# WORK TO COMPLETE
Each line containing the word "parts" must be collected.

# INFORMATION PROVIDED
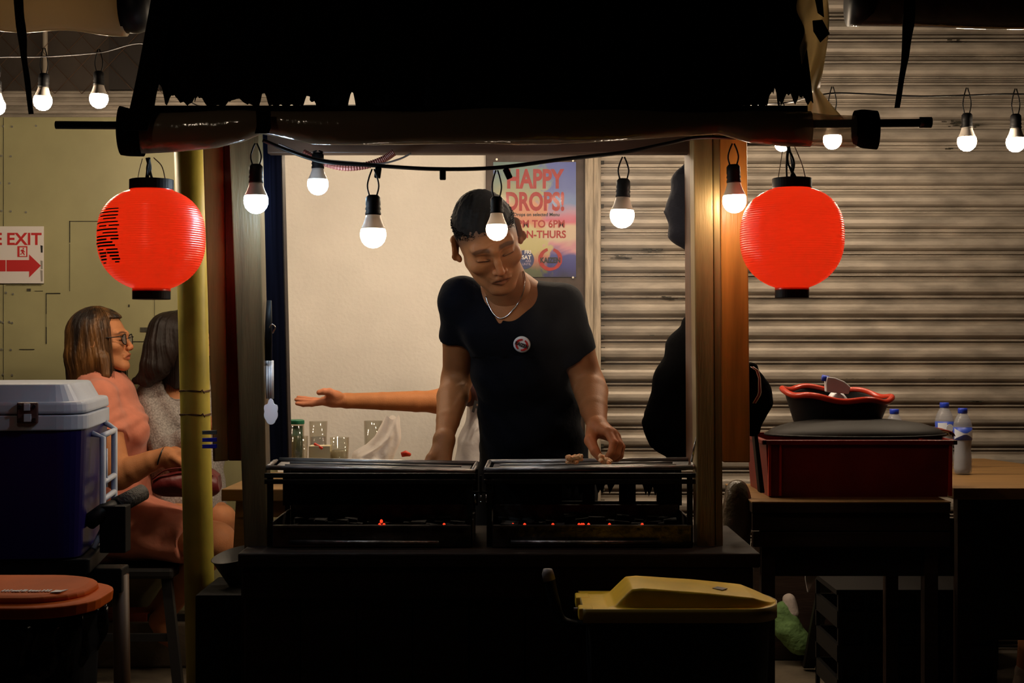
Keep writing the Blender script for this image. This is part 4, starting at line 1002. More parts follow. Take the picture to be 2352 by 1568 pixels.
# trousers and shoes
f = Field((X(1080, 3.75) - .06, 3.55, 0), (X(1370, 3.75) + .06, 4.0, .95), .008)
f.loft([(P(1226, 1050, 3.75), UX, UY, .13, .10), (P(1226, 1110, 3.77), UX, UY, .155, .115), (P(1226, 1170, 3.78), UX, UY, .15, .11)], .03)
for s in (-1, 1): f.chain([P(1226, 1150, 3.78) + Vector((s * .075, 0, 0)), Vector((X(1226, 3.78) + s * .10, 3.76, .46)), Vector((X(1226, 3.78) + s * .11, 3.80, .07))], [.085, .062, .050], .03)
cloth('trousers', f, M['trousers'], cook, .004, 14)
for s in (-1, 1):
    f = Field((X(1226, 3.78) + s * .11 - .07, 3.6, -.01), (X(1226, 3.78) + s * .11 + .07, 3.9, .12), .006)
    c = Vector((X(1226, 3.78) + s * .11, 3.80, .045)); f.cap(c, c + Vector((0, -.12, -.010)), .043, .035, .02); f.planes([((0, 0, 1), .001)], .002); V, F = f.mesh(); from_arrays('shoe', V, F, M['black_soft'], cook)
# hair: short cap with spiky strands
f = Field((-.10, -.12, -.08), (.10, .13, .15), .0024)
f.ell((0, .016, .038), (.0750, .0965, .0850), 0)
f.func(lambda v, x, y, z: np.maximum(v, -(z + .92 * y + .004 + .003 * np.sin(x * 300))))
f.func(lambda v, x, y, z: np.maximum(v, -(z + .25 * np.abs(y) - .030)))
V, F = f.mesh(); n = normals(V, F); V = V + n * (.0015 * wob(V, 160, 2))[:, None]
st_ = []
rr = np.random.RandomState(8)
for i in rr.choice(len(V), 5200):
    if n[i, 2] > -.3 and V[i, 2] > .045:
        L = .006 + .012 * max(0, (V[i, 2] - .05) / .08); d = n[i] * .9 + rr.normal(size=3) * .28 + np.array((0, -.25, .1)); st_.append([V[i] - n[i] * .003, V[i] + d * L * .6, V[i] + d * L + np.array((0, -.001, 0))])
SV, SF = strands(st_, .0009)
V2 = np.vstack([V, SV]); F2 = np.vstack([F, SF + len(V)])
from_arrays('hair', xf(HM, V2), F2, M['hair_black'], cook, True)
# chain necklace following the opening
trs = [bvh(cbody), bvh(tee)]
nk = [onsurf(trs, x, y, .0022)[0] for x, y in ((1200, 622), (1204, 640), (1202, 660), (1197, 678), (1189, 696), (1178, 712), (1165, 725), (1150, 731), (1138, 724), (1129, 711), (1122, 697), (1117, 682))]
nk = crv([q for q in nk if q is not None], 9)
tag(MB().tube(nk, [.0016 + .0006 * (i % 2) for i in range(len(nk))], 6).build('necklace', M['chain'], cook, smooth=True), 'silver chain necklace')
# badge
bc, bn_ = onsurf(trs, 1199, 790, .002); bX = Vector((1, 0, 0)); bX = (bX - bn_ * bX.dot(bn_)).normalized(); bY = bn_.cross(bX)
bm = Matrix((bX, bY, bn_)).transposed() @ Matrix.Rotation(R(-20), 3, 'Z'); beu = bm.to_euler()
bd = MB().lathe((0, 0, 0), [(.0001, -.001), (.0205, -.001), (.0215, .001), (.019, .0035), (.010, .0045), (.0001, .0048)], 36, bm); bd.V = [v + bc for v in bd.V]
bd = bd.build('badge', M['badge_white'], cook, smooth=True); tag(bd, 'round white badge with red ring')
ux, uz, nn = bm @ Vector((1, 0, 0)), bm @ Vector((0, 1, 0)), bm @ Vector((0, 0, 1))
ring(bc + nn * .0048, .0135, .0055, [(100, 250), (-80, 75)], M['red_ink'], bd, (ux, uz), 'ring_mark', nn * .0004)
text('KAIZEN', .0125, bc + nn * .0058 - uz * .004, M['black_ink'], bd, rot=tuple(beu), sx=.80, align='CENTER', bold=.0004)

# ---------------------------------------------------------------- seated person behind the cook, arm stretched out, palm up
g = thing('person', 'seated person in white lettered shirt behind the cook, arm stretched out palm up', 'person', (X(1180, 4.8), 4.8, 0))
HM2 = T3(P(1190, 728, 4.76), (25, 'Z'))
S1, E1, W1 = P(1112, 872, 4.76), P(1008, 922, 4.66), P(797, 920, 4.60)
parts = [head(HM2, P(1190, 812, 4.80), .055, SKIN_M, h=.003)]
st2 = [(P(1190, 850, 4.80), UX, UY, .11, .085), (P(1188, 930, 4.80), UX, UY, .14, .10), (P(1172, 1030, 4.80), UX, UY, .155, .115), (P(1165, 1130, 4.80), UX, UY, .185, .13)]
lo, hi = fbox([q[0] for q in st2] + [S1, P(1190, 1200, 4.4)], .2); f = Field(lo, hi, .007); f.loft(st2, .04); f.cap(P(1190, 845, 4.8), S1, .045, .04, .04)
for s in (-1, 1): f.chain([P(1186, 1150, 4.8) + Vector((s * .08, 0, 0)), P(1186, 1165, 4.42) + Vector((s * .12, 0, 0)), Vector((X(1186, 4.5) + s * .12, 4.52, .07))], [.08, .055, .04], .03)
parts.append(skinpart(f, SKIN_M))
lo, hi = fbox([S1, E1, W1, P(680, 915, 4.6)], .07); f = Field(lo, hi, .0026)
f.chain([S1, S1.lerp(E1, .5), E1], [.048, .044, .036], .02); f.chain([E1, E1.lerp(W1, .25), E1.lerp(W1, .62), W1], [.036, .0345, .029, .0245], .02)
Bx = lambda x, y, d=4.6: P(x, y, d)
f.loft([(W1, UY, (0, 0, 1), .026, .019), (Bx(768, 917), UY, (0, 0, 1), .038, .0235), (Bx(746, 921), UY, (0, 0, 1), .041, .0155)], .014)
f.ell(Bx(768, 907, 4.575), (.028, .018, .014), .012)
for i, (dy, tips) in enumerate(((-.032, [(720, 926), (700, 927), (686, 925)]), (-.012, [(720, 922), (698, 920), (682, 917)]), (.010, [(720, 919), (699, 916), (684, 913)]), (.030, [(722, 920), (705, 918), (693, 915)]))):
    f.chain([Bx(746, 922) + Vector((0, dy, 0))] + [Bx(*q) + Vector((0, dy * 1.1, 0)) for q in tips], [.0105, .0092, .0084, .0066], .0035)
f.chain([Bx(772, 908, 4.57), Bx(757, 900, 4.555), Bx(744, 899, 4.55), Bx(733, 901, 4.548)], [.0145, .0125, .0105, .0088], .008)
V, F, c = skinpart(f, SKIN_M); c = np.tile(SKIN_M * np.array((1.05, 1.0, .95)), (len(V), 1)); w = np.clip((X(800, 4.6) - V[:, 0]) / .05, 0, 1); c = bl(c, np.array((.60, .23, .13)), w * .8)
parts.append((V, F, c))
S3, E3, W3 = P(1268, 884, 4.78), P(1292, 1020, 4.74), P(1225, 1092, 4.56)
f = Field(*fbox([S3, E3, W3, P(1205, 1100, 4.48)], .08), .004); f.chain([S3, E3], [.048, .037], .02); f.chain([E3, W3], [.037, .025], .02)
for i in range(4): f.chain([W3, P(1228 - 9 * i, 1098, 4.52), P(1224 - 9 * i, 1104, 4.47)], [.022, .012, .008], .006)
parts.append(skinpart(f, SKIN_M)); V, F, C = joinm(parts); from_arrays('body', V, F, M['skin'], g, True, colors=C)
lo, hi = fbox([q[0] for q in st2] + [S1, S1.lerp(E1, .5), S3], .2); f = Field(lo, hi, .006); f.cap(S1, S1.lerp(E1, .42), .061, .060, .02)
n = (E1 - S1).normalized(); f.planes([(tuple(-n), -n.dot(S1.lerp(E1, .36)))], .003); f.loft(infl(st2, .018), .02); f.cap(S3, S3.lerp(E3, .45), .06, .056, .02); f.cap(P(1190, 848, 4.8), S1, .055, .06, .02); f.cap(P(1190, 848, 4.8), P(1272, 880, 4.78), .055, .06, .035); f.cap(P(1190, 790, 4.78), P(1190, 845, 4.78), .06, .06, .004, sub=True)
cloth('shirt', f, M['white_cloth'], g, .005, 18, 4)
pS = S1.lerp(E1, .34); pE = S1.lerp(E1, .47)
MB().tube([pS, pE], [.0625, .0600], 28).build('sleeve_band', M['maroon'], g, smooth=True)
for ch, px, py, ro in (('P', 1083, 944, 14), ('A', 1101, 944, 10), ('O', 1098, 984, 16)):
    text(ch, .052, P(px, py, 4.672 if px < 1090 else 4.668), M['black_ink'], g, name='shirt_letter', bold=.0022, rot=(R(88), R(ro), R(-24)))
f = Field((-.11, -.12, -.08), (.11, .14, .15), .004); f.ell((0, .02, .045), (.084, .10, .088), 0); f.func(lambda v, x, y, z: np.maximum(v, -(z + .9 * y + .004))); V, F = f.mesh(); from_arrays('hair', xf(HM2, V), F, M['hair_black'], g)
f = Field((X(1186, 4.5) - .28, 4.25, .0), (X(1186, 4.5) + .28, 5.0, .62), .01)
for s in (-1, 1): f.chain([P(1186, 1150, 4.8) + Vector((s * .08, 0, 0)), P(1186, 1165, 4.42) + Vector((s * .12, 0, 0)), Vector((X(1186, 4.5) + s * .12, 4.52, .08))], [.10, .068, .05], .03)
cloth('trousers', f, M['trousers'], g, .004, 14)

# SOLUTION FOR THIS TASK
Keep writing the Blender script for this image. This is part 4, starting at line 1002. More parts follow. Take the picture to be 2352 by 1568 pixels.
parts = [head(HM2, P(1190, 812, 4.80), .055, SKIN_M, h=.003)]
parts.append(skinpart(f, SKIN_M))
parts.append((V, F, c))
parts.append(skinpart(f, SKIN_M)); V, F, C = joinm(parts); from_arrays('body', V, F, M['skin'], g, True, colors=C)